** The problem **
Write out the material below again, unchanged.

[Scene script records]

○ ○ ○

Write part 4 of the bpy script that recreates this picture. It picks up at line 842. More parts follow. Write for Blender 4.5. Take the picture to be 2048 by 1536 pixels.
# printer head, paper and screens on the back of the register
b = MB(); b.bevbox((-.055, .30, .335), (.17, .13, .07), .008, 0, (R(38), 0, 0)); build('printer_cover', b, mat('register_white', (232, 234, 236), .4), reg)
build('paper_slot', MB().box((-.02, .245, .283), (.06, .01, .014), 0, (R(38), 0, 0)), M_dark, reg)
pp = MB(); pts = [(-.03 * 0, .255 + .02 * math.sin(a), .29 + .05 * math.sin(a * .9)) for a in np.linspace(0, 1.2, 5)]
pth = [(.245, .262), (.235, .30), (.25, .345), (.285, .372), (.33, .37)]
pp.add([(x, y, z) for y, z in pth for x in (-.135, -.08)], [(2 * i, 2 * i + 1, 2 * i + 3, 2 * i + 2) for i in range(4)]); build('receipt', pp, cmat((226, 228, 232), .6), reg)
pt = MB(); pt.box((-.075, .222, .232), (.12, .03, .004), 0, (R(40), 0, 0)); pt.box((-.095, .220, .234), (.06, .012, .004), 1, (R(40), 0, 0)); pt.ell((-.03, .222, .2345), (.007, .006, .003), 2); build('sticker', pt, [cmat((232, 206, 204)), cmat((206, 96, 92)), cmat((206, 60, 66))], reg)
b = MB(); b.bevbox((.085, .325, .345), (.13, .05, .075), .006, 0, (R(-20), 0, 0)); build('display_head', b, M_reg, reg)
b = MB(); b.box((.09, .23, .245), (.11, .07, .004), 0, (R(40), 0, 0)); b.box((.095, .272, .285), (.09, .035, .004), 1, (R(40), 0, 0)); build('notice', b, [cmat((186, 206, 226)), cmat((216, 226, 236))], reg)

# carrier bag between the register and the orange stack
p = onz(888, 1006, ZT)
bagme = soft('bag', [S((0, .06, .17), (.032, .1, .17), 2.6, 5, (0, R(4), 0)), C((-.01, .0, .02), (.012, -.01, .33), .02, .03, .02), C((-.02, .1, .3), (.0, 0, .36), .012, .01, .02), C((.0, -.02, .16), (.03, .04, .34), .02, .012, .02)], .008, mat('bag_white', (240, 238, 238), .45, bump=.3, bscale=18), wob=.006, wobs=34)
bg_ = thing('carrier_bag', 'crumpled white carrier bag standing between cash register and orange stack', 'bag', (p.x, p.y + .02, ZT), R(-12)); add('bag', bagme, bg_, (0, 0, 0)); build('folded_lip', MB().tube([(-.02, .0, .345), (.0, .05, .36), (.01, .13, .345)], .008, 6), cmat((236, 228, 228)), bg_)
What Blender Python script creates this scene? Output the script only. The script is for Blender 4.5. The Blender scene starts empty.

○ ○ ○

** Solution **
Write part 4 of the bpy script that recreates this picture. It picks up at line 842. More parts follow. Write for Blender 4.5. Take the picture to be 2048 by 1536 pixels.
# printer head, paper and screens on the back of the register
b = MB(); b.bevbox((-.055, .30, .335), (.17, .13, .07), .008, 0, (R(38), 0, 0)); build('printer_cover', b, mat('register_white', (232, 234, 236), .4), reg)
build('paper_slot', MB().box((-.02, .245, .283), (.06, .01, .014), 0, (R(38), 0, 0)), M_dark, reg)
pp = MB(); pts = [(-.03 * 0, .255 + .02 * math.sin(a), .29 + .05 * math.sin(a * .9)) for a in np.linspace(0, 1.2, 5)]
pth = [(.245, .262), (.235, .30), (.25, .345), (.285, .372), (.33, .37)]
pp.add([(x, y, z) for y, z in pth for x in (-.135, -.08)], [(2 * i, 2 * i + 1, 2 * i + 3, 2 * i + 2) for i in range(4)]); build('receipt', pp, cmat((226, 228, 232), .6), reg)
pt = MB(); pt.box((-.075, .222, .232), (.12, .03, .004), 0, (R(40), 0, 0)); pt.box((-.095, .220, .234), (.06, .012, .004), 1, (R(40), 0, 0)); pt.ell((-.03, .222, .2345), (.007, .006, .003), 2); build('sticker', pt, [cmat((232, 206, 204)), cmat((206, 96, 92)), cmat((206, 60, 66))], reg)
b = MB(); b.bevbox((.085, .325, .345), (.13, .05, .075), .006, 0, (R(-20), 0, 0)); build('display_head', b, M_reg, reg)
b = MB(); b.box((.09, .23, .245), (.11, .07, .004), 0, (R(40), 0, 0)); b.box((.095, .272, .285), (.09, .035, .004), 1, (R(40), 0, 0)); build('notice', b, [cmat((186, 206, 226)), cmat((216, 226, 236))], reg)

# carrier bag between the register and the orange stack
p = onz(888, 1006, ZT)
bagme = soft('bag', [S((0, .06, .17), (.032, .1, .17), 2.6, 5, (0, R(4), 0)), C((-.01, .0, .02), (.012, -.01, .33), .02, .03, .02), C((-.02, .1, .3), (.0, 0, .36), .012, .01, .02), C((.0, -.02, .16), (.03, .04, .34), .02, .012, .02)], .008, mat('bag_white', (240, 238, 238), .45, bump=.3, bscale=18), wob=.006, wobs=34)
bg_ = thing('carrier_bag', 'crumpled white carrier bag standing between cash register and orange stack', 'bag', (p.x, p.y + .02, ZT), R(-12)); add('bag', bagme, bg_, (0, 0, 0)); build('folded_lip', MB().tube([(-.02, .0, .345), (.0, .05, .36), (.01, .13, .345)], .008, 6), cmat((236, 228, 228)), bg_)
What Blender Python script creates this scene? Output the script only. The script is for Blender 4.5. The Blender scene starts empty.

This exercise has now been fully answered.